Twenty years ago Willy Brandt, the former mayor of West Berlin and the chancellor of Germany, spoke to a crowd outside Schoneberg City Hall the day after the Berlin Wall fell. He urged his listeners to preserve part of the wall "as a reminder of a historical monstrosity." His concern, he went on to say, was that without a reminder, young people would not understand the chain of events that led to the building of the wall - the rise of the Nazis, the war, the division of purpose and power among the victors.
The wall itself was an act of desperation.
After World War II, Germany was initially split into four sectors occupied by the Americans, the Soviets, the French, and the British. By 1949, however, tensions between the Soviet Union and the other three allies divided the country into two - an East Germany supported by the communist Soviets, and West Germany, backed by the western powers.
Stuck far within the Soviet sector of Germany, Berlin was also split in two. Unlike the rest of Germany which was separated by a fortified border, Berlin itself was under military control - and people could travel through the checkpoints with relative ease.
By 1961 the East German government decided to stop the mass exodus of people fleeing the economic hardships and state repression by building the Wall, and travel back and forth between the east and west ended.
Twenty years after the Wall fell on November 9, 1989, Berliners are preparing to celebrate the end of the Cold War with music, speeches, and a symbolic toppling of large styrofoam dominos set in place where the Wall once stood. Until now, however, they have been more hesitant to acknowledge the part the Wall played in their history. Despite Brandt's worry about misunderstanding history without a memorial, Germans quickly and efficiently removed almost all of the 110 kilometer-long division between the east and the west.
This summer when I visited Berlin, I looked for the Wall and had trouble finding it. Except for a two-block long section in what was once East Berlin, the Wall has been reduced to square cobblestones set in the pavement. Most are unmarked and look like the ubiquitous bike lane markings that separate the pedestrians from the riders on the wide city sidewalks.
"Memorials and memorial sites in a democracy need to grow, need to ripen and need a public understanding to evolve over time and gain acceptance," Rainer Klempke told The Washington Post. As the person in charge of many of Berlin's historical sites, Klempke recognizes an important fact about not only the Wall but about many other tourist destinations in Germany.
"The problem that we have," Klempke said, "and what makes it very difficult in contrast to, say, the Mall in Washington, is that we're not commemorating our victories. We're commemorating our acts of shame."
Yet Germans have resolutely faced the memories of shameful actions in the past. Close to a section of the embedded Wall stones is the Memorial to the Murdered Jews of Europe, a 19,000-square-meter rolling field covered with dark gray concrete rectangles called stelae. Varying in height from a few inches to almost 16 feet and tilted slightly out of kilter, the stelae often block a walker's view - indeed, when I walked through them, I felt the same sensation I feel when I walk through unfamiliar woods alone or when I use an ATM at dusk - claustrophobic and uneasy.

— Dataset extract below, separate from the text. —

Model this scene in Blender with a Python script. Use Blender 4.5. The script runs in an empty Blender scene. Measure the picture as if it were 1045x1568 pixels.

Peter Eisenmann, the American architect who designed the memorial, intended just this reaction.
"The enormity and scale of the horror of the Holocaust is such that any attempt to represent it by traditional means is inevitably inadequate... Our memorial attempts to present a new idea of memory as distinct from nostalgia... We can only know the past today through a manifestation in the present," he wrote in his project proposal.
Separating memory from nostalgia isn't always easy. One reason Berliners have been reluctant to create more obvious memorials to the Wall is the nostalgia that some Germans have for it. In the years since Reunification, Germans have coined a term - mauer im kopf or "Wall in the head" - to describe the sense that life before the Wall fell was better than it is now.
That's not surprising. Memories change as we change, or our interpretation of them changes. And as Willy Brandt suggested, every generation has to learn anew about the historical monstrosities we would prefer to forget.
One such place is Sachsenhausen, the concentration camp closest to Berlin. Markers show the location of the prisoners' barracks, the execution grounds, the crematorium. But most startling of all, the camp is in the middle of a quiet neighborhood where linden trees in the backyards of family homes drop their leaves over the wall of the camp. Ordinary people once lived outside those walls while ordinary people died within.
Half a century later, a new generation of Neo-Nazis tried to burn down the camp museum. More than anything else, their actions prove our ambivalence about memorials - and about our ability to deny a painful past even while we are shamed by it.